How worried are investors these days? Well here's a good indication as commented on in the Financial Times; investors are scared to death of putting their money in traditional banks for fear that the money wont be there in the future, or worse yet, the bank itself wont be there. Even more frightening is the prospect of investing in an increasingly volatile market. The safe haven for investors these days seems to be US government debt, and the demand for US Treasury bills shows it.
The demand for t-bills has been so great that the interest rates actually went negative earlier this week...what does this mean? It means that investors are actually willing to pay the US government to hold their debt...The way t-bills traditionally work is that the government proposes a debt; investors "loan" the government money by purchasing t-bills; the government pays the investor interest on the t-bill.

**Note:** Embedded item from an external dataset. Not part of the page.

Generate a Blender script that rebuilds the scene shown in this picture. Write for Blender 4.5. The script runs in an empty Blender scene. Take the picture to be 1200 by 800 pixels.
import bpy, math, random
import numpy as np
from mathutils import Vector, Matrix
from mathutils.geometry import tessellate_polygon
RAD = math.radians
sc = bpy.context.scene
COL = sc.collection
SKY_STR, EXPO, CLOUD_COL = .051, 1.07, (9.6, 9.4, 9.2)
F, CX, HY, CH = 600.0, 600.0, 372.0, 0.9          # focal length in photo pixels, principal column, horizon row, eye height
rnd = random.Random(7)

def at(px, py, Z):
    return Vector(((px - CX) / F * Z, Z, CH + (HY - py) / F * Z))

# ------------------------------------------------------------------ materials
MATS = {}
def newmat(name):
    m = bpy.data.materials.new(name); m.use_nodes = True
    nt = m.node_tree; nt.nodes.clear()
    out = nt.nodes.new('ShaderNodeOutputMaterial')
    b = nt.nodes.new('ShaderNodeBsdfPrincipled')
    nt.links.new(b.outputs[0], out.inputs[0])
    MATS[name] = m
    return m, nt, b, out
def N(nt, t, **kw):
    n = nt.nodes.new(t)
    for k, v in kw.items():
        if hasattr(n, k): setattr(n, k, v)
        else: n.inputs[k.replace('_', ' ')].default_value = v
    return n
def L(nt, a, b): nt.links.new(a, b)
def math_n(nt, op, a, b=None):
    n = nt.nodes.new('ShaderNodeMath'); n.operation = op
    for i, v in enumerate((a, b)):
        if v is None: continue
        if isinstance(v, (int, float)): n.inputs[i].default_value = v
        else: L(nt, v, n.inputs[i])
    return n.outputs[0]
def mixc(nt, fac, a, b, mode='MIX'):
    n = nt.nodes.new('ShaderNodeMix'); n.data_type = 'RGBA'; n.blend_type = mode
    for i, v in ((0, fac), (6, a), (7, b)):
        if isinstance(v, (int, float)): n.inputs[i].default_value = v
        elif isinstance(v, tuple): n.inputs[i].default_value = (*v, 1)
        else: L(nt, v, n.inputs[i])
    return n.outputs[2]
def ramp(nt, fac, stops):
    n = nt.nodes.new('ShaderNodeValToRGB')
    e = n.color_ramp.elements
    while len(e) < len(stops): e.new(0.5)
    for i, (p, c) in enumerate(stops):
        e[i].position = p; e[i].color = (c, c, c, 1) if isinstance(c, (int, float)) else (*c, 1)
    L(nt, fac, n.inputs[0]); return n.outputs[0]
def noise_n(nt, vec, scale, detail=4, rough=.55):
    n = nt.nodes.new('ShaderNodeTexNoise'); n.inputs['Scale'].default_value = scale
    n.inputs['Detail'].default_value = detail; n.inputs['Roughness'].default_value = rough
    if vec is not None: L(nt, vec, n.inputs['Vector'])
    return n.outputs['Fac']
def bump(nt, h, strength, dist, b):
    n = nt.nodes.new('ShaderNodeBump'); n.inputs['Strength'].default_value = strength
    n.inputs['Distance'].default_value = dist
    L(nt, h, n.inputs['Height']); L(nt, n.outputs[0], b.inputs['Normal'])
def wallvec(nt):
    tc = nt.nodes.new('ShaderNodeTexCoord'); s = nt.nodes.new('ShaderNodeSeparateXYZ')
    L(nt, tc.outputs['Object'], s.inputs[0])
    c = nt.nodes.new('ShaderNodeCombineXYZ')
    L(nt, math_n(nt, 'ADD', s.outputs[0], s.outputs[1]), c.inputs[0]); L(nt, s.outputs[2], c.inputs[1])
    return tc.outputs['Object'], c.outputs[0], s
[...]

So let's say that I loan the government $1000 (by buying a $1000 treasury bill) at 5% interest; at the end of one year the US government will owe me $1050 ($1000 x 1.05). With a negative interest rate investors are willing to take a loss in exchange for the peace of mind that their money will be there in the future. Let's pretend I purchase that same $1000 treasury bill at -5% interest; at the end of one year the government will owe me $950...I would actually be paying the US government ($50.00) to borrow money from me! And yet, with the mess that financial institutions and the markets are in this is the best bet! How's that for worried?!?!!?